Experimenting with Your Sexuality
Sometimes it’s a good idea to experiment and explore new territory that you might find adds to the enjoyment of your sex life.
The other night I did something that challenged my usual sexual patterns. It was an experiment for me, and it ended up having rather wonderful results.
A few nights ago, someone I met a few times before and like, but with whom I have no sexual history at all, messaged me on a hookup app. We flirted. I had never sensed he was interested in me before, but then again, we never really approached each other that way in the past.
Although we both live in the same San Francisco neighborhood, it turned out neither of us had a place to go to get together that evening. During the back-and-forth chat, he suggested we could just go for a walk together. So, we did.
It was late in the evening and not a time I would normally go for a walk, but this sounded like a great way to get to know the guy.
We both got dressed and then messaged each other for a meetup location. About 15 minutes later, we ended up in the same spot and began our walk through the neighborhood.

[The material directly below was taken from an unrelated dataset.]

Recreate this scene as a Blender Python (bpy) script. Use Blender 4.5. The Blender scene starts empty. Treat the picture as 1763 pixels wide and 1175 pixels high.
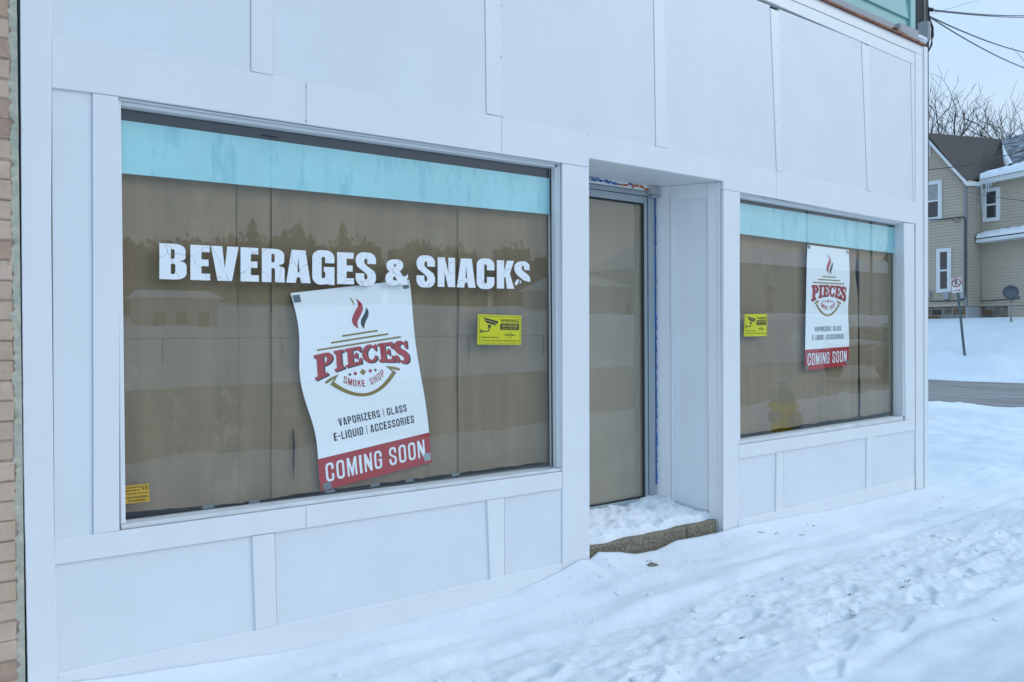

At one point, the guy suggested we walk to an open park-like area I had never visited before. It was hidden in a tucked away part of the city. I didn’t even know it existed and I’ve lived in this area for 32 years.
I’m not going to go into graphic details, but I’ll just say the guy and I ended up taking advantage of an entirely deserted late-night outdoor location to get frisky for two hours. We had a great time. We’ll be getting together again.
My point in relaying this story of me pushing beyond some initial reticence in connecting with this guy is to encourage you to experiment with your own sexuality.
A while back on my other newsletter page I wrote “My First Tiny Experiment” in which I discussed embracing Anne-Laure Le Cunff’s suggestion to explore life by creating tiny experiments. My adventure with the guy I connected with was indeed a tiny experiment. When I experienced the initial hesitation to meet him, my brain thought “Maybe this can be a tiny experiment.”
Hypothesis: Perhaps I will enjoy my sex life even more if I push myself past the well-worn path I typically walk.
Experiment: Say yes. Go meet the guy. Go for a walk. Get to know the guy. Maybe it will lead to something fun.
Results: I didn’t think the walk would result in sex, but if I hadn’t pushed myself to try something I might not normally do, it would not have led to a rather beautiful evening, a new friend, and a possible ongoing sex partner.
I plan to continue running lots of tiny sexual experiments. New locations. New kinks. New people. New erotic adventures of many kinds.
Let me insert a caveat here. I know many of my readers probably adhere to a monogamous relationship structure. Everyone should have the relationship they want and if monogamy works for you, awesome. Applying the experimental mindset can add some spark and variety to a monogamous sex life too.
Think about your own sexual patterns. Are there ruts you’d like to push yourself out of to experience new horizons? Are you fully satisfied with your current sex life? Might a tiny experiment help you find new pathways to erotic enjoyment?
A while back I wrote “Clean Slate Sex” and what I discuss in that post relates directly to an experimental mindset. When you can set aside your usual personal checklist of sexual interests and try to approach potential partners with an open mind, magic can happen.
I think all of us can benefit from an experimental mindset about all aspects of life, sexuality included.